Qu’elle est stratégie l’Etat doit adopter?

Dans la perspective de réduire le chômage et de créer des emplois décents, l’Etat du Sénégal devrait accorder la priorité au développement du secteur manufacturier qui pourrait générer une croissance durable et des emplois décents. Pour ce faire, il faudra réorienter la trajectoire de l’emploi de l’agriculture et du commerce vers les manufactures. Ce choix permettrait, d’une part, de transformer les produits primaires permettant l’exportation de produits à haute valeur ajoutée. Et d’autre part, de mettre en place des chaines de valeur qui vont relier les secteurs primaire, secondaire et tertiaire en absorbant une bonne partie de la main d’œuvre disponible. Il faudra également mettre l’accent sur trois autres aspects. Le premier est la formalisation des entreprises informelles qui sont de petite taille pour la majorité. Cela nécessite une négociation avec les acteurs de l’informel pour leur faire comprendre les avantages liés à la formalisation.
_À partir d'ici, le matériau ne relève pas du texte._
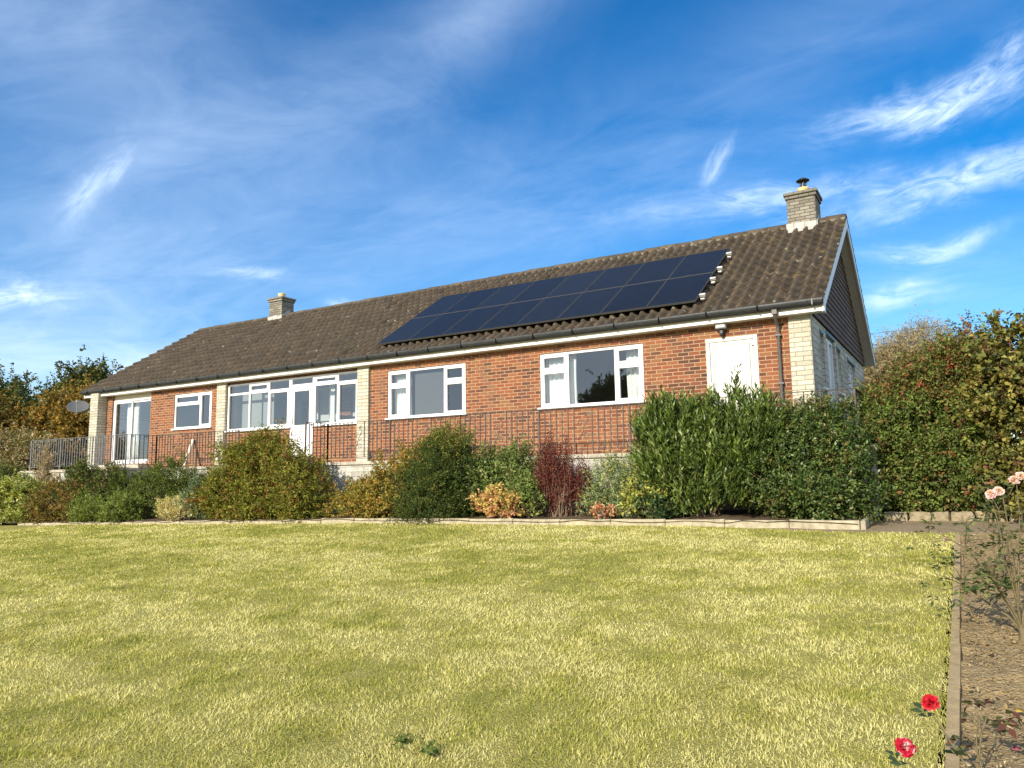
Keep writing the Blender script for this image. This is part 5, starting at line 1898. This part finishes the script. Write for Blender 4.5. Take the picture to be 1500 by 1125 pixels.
def roses():
    b0 = (2.47, -8.15, zrose(2.47, -8.15))
    rose_bush("tall sparse rose bush with pink and cream blooms at the right edge", b0,
              [(.05, .1, .9, .60, .009), (-.35, .25, .8, .62, .009), (.35, -.1, .9, .6, .009), (-.5, .5, .55, .6, .010), (.2, .5, .8, .6, .010), (-.15, -.25, .9, .5, .010), (.55, .3, .7, .6, .010)],
              [((2.37, -10.0 + 1.86, -.795), (-.35, -.7, .6), .037, PINK, None), ((2.42, -8.10, -.775), (.1, -.8, .6), .032, PALE, None),
               ((2.52, -8.0, -.70), (.3, -.6, .7), .034, PINK, None), ((2.56, -8.02, -.675), (.2, -.8, .5), .03, PALE, None)], 401, 120, twig=5,
              fixed=[[(2.47, -8.15, -1.55), (2.42, -8.13, -1.25), (2.40, -8.14, -1.0), (2.37, -8.14, -.84)], [(2.47, -8.15, -1.5), (2.5, -8.08, -1.2), (2.53, -8.0, -.95), (2.53, -8.0, -.74)],
                     [(2.47, -8.15, -1.5), (2.46, -8.1, -1.1), (2.44, -8.09, -.82)]])
    b2 = (2.42, -6.1, zrose(2.42, -6.1))
    rose_bush("low straggling rose bush leaning over the lawn corner behind the pink-bloomed one", b2,
              [(-.6, .2, .6, .55, .009), (-.3, -.2, .9, .5, .009), (.1, .3, 1, .55, .009), (.5, 0, .8, .5, .009)],
              [((2.02, -6.0, -1.27), (0, -.5, 1), .022, PALE, None)], 402, 60, twig=4)
    b3 = (2.36, -11.35, zrose(2.36, -11.35))
    rose_bush("young rose bush with red blooms in the bottom right corner", b3,
              [(.1, .3, 1, .20, .006), (-.2, .1, 1, .22, .006)],
              [((2.045, -10.76, -1.555), (-.25, -.65, .75), .033, RED, "full red bloom"), ((1.985, -11.22, -1.60), (.35, -.75, .5), .031, REDW, "red bloom with white heart"),
               ((2.01, -11.25, -1.74), (.2, -.4, .9), .016, RED, "small red bud")], 403, 3, twig=1,
              leaf_pal=((0.045, 0.075, 0.035), (0.06, 0.09, 0.04)),
              stump=.3, fixed=[[(2.36, -11.35, -1.93), (2.24, -11.12, -1.80), (2.12, -10.88, -1.68), (2.05, -10.77, -1.60)], [(2.36, -11.35, -1.93), (2.2, -11.32, -1.84), (2.06, -11.26, -1.72), (1.99, -11.22, -1.65)],
                     [(2.2, -11.32, -1.84), (2.1, -11.28, -1.8), (2.01, -11.25, -1.755)]])
    b4 = (2.19, -10.40, zrose(2.19, -10.40))
    rose_bush("small rose shoot with dark red-green leaves beside the red blooms", b4,
              [(-.1, .05, 1, .17, .004), (.1, .1, 1, .2, .004)], [], 404, 9, ((0.11, 0.045, 0.03), (0.14, 0.07, 0.035), (0.10, 0.11, 0.04)), 2, .05, stump=.15)
    b5 = (2.95, -10.0, zrose(2.95, -10.0))
    rose_bush("rose bush just outside the right edge with one orange-red bloom", b5,
              [(-.2, .1, 1, .4, .009), (.3, .2, 1, .4, .009), (0, -.3, 1, .36, .008)], [((2.62, -9.2, -1.62), (-.3, -.6, .6), .03, [(0.5, .06, .03), (.5, .03, .03)], None)], 405, 14, twig=3,
              fixed=[[(2.95, -10.0, -1.9), (2.8, -9.6, -1.75), (2.63, -9.22, -1.65)]])
    # litter on the bed
    r = np.random.default_rng(55)
    n = 9000
    x = r.uniform(2.14, 4.2, n)
    y = r.uniform(-12.5, -4, n)
    z = zk(x) + 0.077 * (y + 3) + 0.012 + 0.05 * np.clip((x - 2.3) / 0.8, 0, 1) + r.uniform(-.012, .018, n)
    pal = np.array([(0.30, 0.22, 0.12), (0.42, 0.34, 0.20), (0.20, 0.13, 0.07), (0.12, 0.13, 0.05), (0.5, 0.42, 0.28)])
    C = pal[r.choice(5, n)] * r.uniform(.7, 1.2, (n, 1))
    V, F, C = leaves(r, np.stack([x, y, z], -1), r.normal(size=(n, 3)) * np.array([1, 1, .25]), np.array([[0, 0, 1.0]]) + r.normal(0, .4, (n, 3)), np.where(r.random(n) < .08, r.uniform(.02, .045, n), r.uniform(.008, .022, n)), r.uniform(.005, .014, n), C)
    o = np_mesh("leaf_litter", V, F, leafm, None, C)
    o['kind'] = 'stuff'
    V, F = [], []
    for q in range(1500):
        cx_, cy_ = 2.16 + 2.0 * r.random() ** 1.3, r.uniform(-12.5, -3.6)
        sz = r.uniform(.006, .016) * (1.8 if r.random() < .07 else 1)
        zc = float(zk(cx_)) + .077 * (cy_ + 3) + .05 * min(1, max(0, (cx_ - 2.3) / .8)) + r.uniform(-.004, .012)
        oc = np.array([(1, 0, 0), (-1, 0, 0), (0, 1, 0), (0, -1, 0), (0, 0, .8), (0, 0, -.8)]) * sz * r.uniform(.6, 1.3, (6, 3)) + np.array([cx_, cy_, zc])
        V.append(oc)
        F.append(np.array([(0, 2, 4), (2, 1, 4), (1, 3, 4), (3, 0, 4), (2, 0, 5), (1, 2, 5), (3, 1, 5), (0, 3, 5)]) + q * 6)
    o = np_mesh("soil_clods", np.concatenate(V), np.concatenate(F), soilm)
    o['kind'] = 'stuff'
    for i, (x, y, col, lab) in enumerate(((2.17, -10.62, (0.78, 0.74, 0.66), "white fallen petal on the soil right of the red bloom"), (2.13, -10.35, (0.62, 0.52, 0.32), "cream fallen petal on the soil above the red bloom"),
                                           (2.40, -9.75, (0.76, 0.72, 0.66), "white fallen petal near the right edge of the rose bed"), (2.32, -10.1, (0.5, 0.12, 0.16), "pink fallen petal in the middle of the rose bed"),
                                           (2.36, -9.6, (0.6, 0.42, 0.08), "yellow fallen petal near the right edge of the rose bed"))):
        V, F, C = leaves(r, np.array([[x, y, zrose(x, y) + .035]]), np.array([[.8, .4, .2]]), np.array([[0.1, -.4, 1.0]]), .042, .034, np.array([col]), .2)
        o = np_mesh("fallen_petal", V, F, petalm, None, C)
        sm = o.modifiers.new("thickness", 'SOLIDIFY')
        sm.thickness = 0.0015
        tag(o, lab, "petal", "petals fallen on the rose bed")


for i, (x, y, lab) in enumerate(((-0.42, -11.1, "small dark green weed rosette in the lawn at the bottom centre"), (-0.2, -11.12, "small weed rosette in the lawn, right of its darker neighbour"))):
    shrub("lawn_weed", lab, "weed", [(x, y, float(zlawn(x, y)) + .012, .05, .04, .012)], 7, 4, .028, .011, .03, [(0.06, 0.085, 0.02, 3), (0.09, 0.11, 0.03, 2)], 500 + i, up=.2, zmin=float(zlawn(x, y)) - .01, stems=2, stemr=.002)

roses()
Quel est le deuxième aspect?

Le deuxième est le renforcement de la capacité de la main d’œuvre par des formations professionnelles et techniques pour la rendre opérationnelle. Ce point nécessite la mise en place d’un système d’apprentissage école-entreprise. Le troisième aspect est relatif à la facilitation de l’accès au financement par les PMI/PMI. Sur ce point, les institutions nationales en charge de la promotion de l’emploi des jeunes pourraient jouer un rôle plus important et permettre d’étendre l’investissement, de le formaliser et d’en bénéficier d’emplois décents supplémentaires.

Cela n’est-il pas un aveu d’échec de sa part?

L’annonce de nouvelles mesures relatives à l’employabilité des jeunes, à leur insertion et à la réduction du chômage par le Président de la République montre que sa politique de l’emploi est encore inefficace. Depuis 2012, le Président SALL peine à trouver la bonne formule pour apporter une réponse à l’épineuse question liée à l’emploi des jeunes.

Cela ne veut-il pas dire que les nombreux fonds destinés aux financements des jeunes ne servent à rien ?
Ce débat rappelle la nécessité d’évaluer l’impact des différents programmes pour la promotion de l’emploi des jeunes financés par l’Etat du Sénégal et d’autres organismes. Cela permettra de tirer des leçons du passé et de mieux orienter les fonds nouvellement destinés à l’objectif de réduction du chômage.

Cette somme pourra-t-elle changer les choses avec la même équipe ?

En tout état de cause, l’Etat devrait mieux atteindre sa cible. D’une part, les gestionnaires de ces programmes doivent être des experts entourés d’une équipe capable d’évaluer l’impact des actions entreprises sur les destinataires qui constituent la main d’œuvre. D’autre part, les financements doivent être attribués à des entrepreneurs qui ont le potentiel dans le secteur en question.